New Delhi: With increasing demand for use of electronics in modern warfare, Electronic Warfare (EW) systems have demanding requirements for the use of Armed Forces on land, air, sea and space. Threats are becoming more and more agile and moving higher in the spectrum, thereby especially putting stringent design criticalities on various technologies for EW systems.
Defence Electronics Research Laboratory (DLRL), Hyderabad is now working to meet the requirements of EW systems of Indian Armed Forces. The laboratory has designed, developed, and produced a large number of ruggedized systems meeting the state-of-the-art requirements of Army, Navy and Air Force in a dynamically changing operational scenario.
The EW system configuration comprises of antenna, microwave frontend modules followed by digital signal processing hardware, software, and man-machine interface modules.
The laboratory developed the expertise in design and development of each of these functional technologies and also subsequently integrating them towards rugged field deployable systems for user exploitation and induction into the Services.

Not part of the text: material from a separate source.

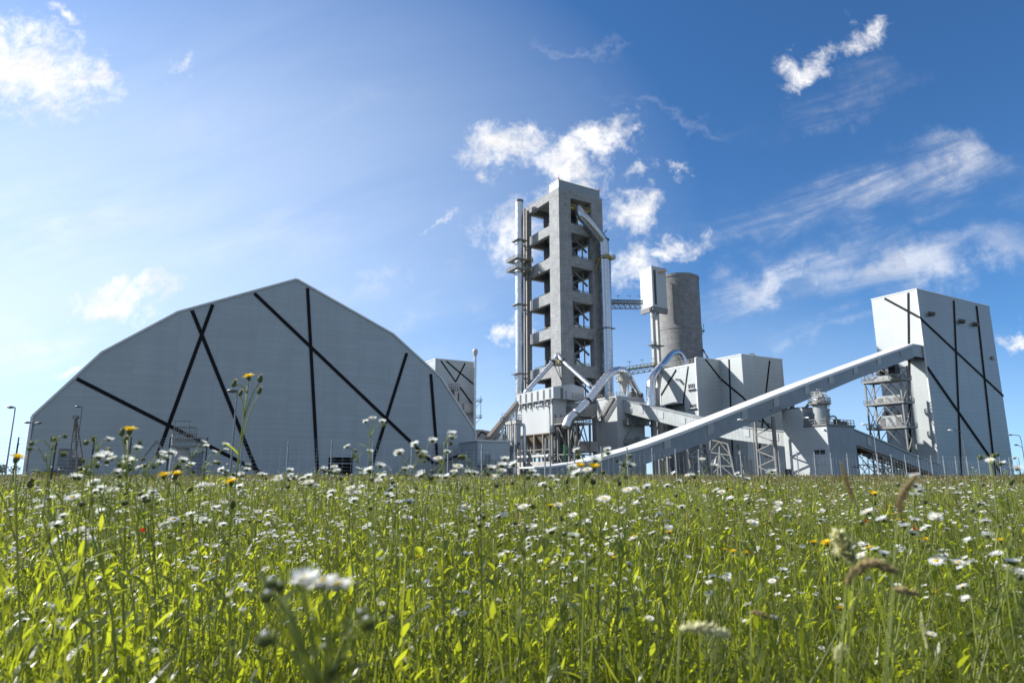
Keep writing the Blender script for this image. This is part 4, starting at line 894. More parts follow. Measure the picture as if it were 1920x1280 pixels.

Over five decades, DLRL has developed the expertise and technical competence towards custom indigenous design, development, and production of critical MW technology modules over multi-octave bandwidths meeting the requirements of the Services. Towards this wide range of MW technologies ranging from components, RF frontend modules and multi-channel receiver modules were successfully realised, productionised, field installed, and being exploited by the tri-services. State-of-the-art technologies like LTCC modules, multi-chip modules, T/R modules, core-chip, T/R chips and phased-array systems are also being developed and proposed to configure future systems with enhanced performance features.
High Effective Radiated Power (ERP), fast reaction times, High DF accuracies and ability to handle multiple threats are the essential requirements of present day jammer systems. Conventional jammers using TWTs as transmitters along with high gain antenna are mounted on a servo pedestal to achieve wide angular coverage. State-of-the-art next generation EW systems are configured with an active electronic scanned planar antenna array where, each element of the antenna is driven with a low power solid-state amplifier and the phase and amplitude of each element is controlled to form a single sum beam of narrow beam-width, with high gain using spatial combination technique. The active electronic planar antenna array facilitates to form the beam that can steer both in azimuth and elevation planes.
As a technology development, wideband T/R module-based 12X16 active array covering 5-18 GHz is being developed in DLRL. The approach is based on individual MMIC chips, TR, and CORE chips for 28 dBm, 2 w and 4 w respectively. The individual T/R modules are tested and iterations are in progress. Complete AESA system modules comprising of antenna array, plank controller, quadrant RF module, power supply, and other electronics for integration are in advanced stage of development and testing.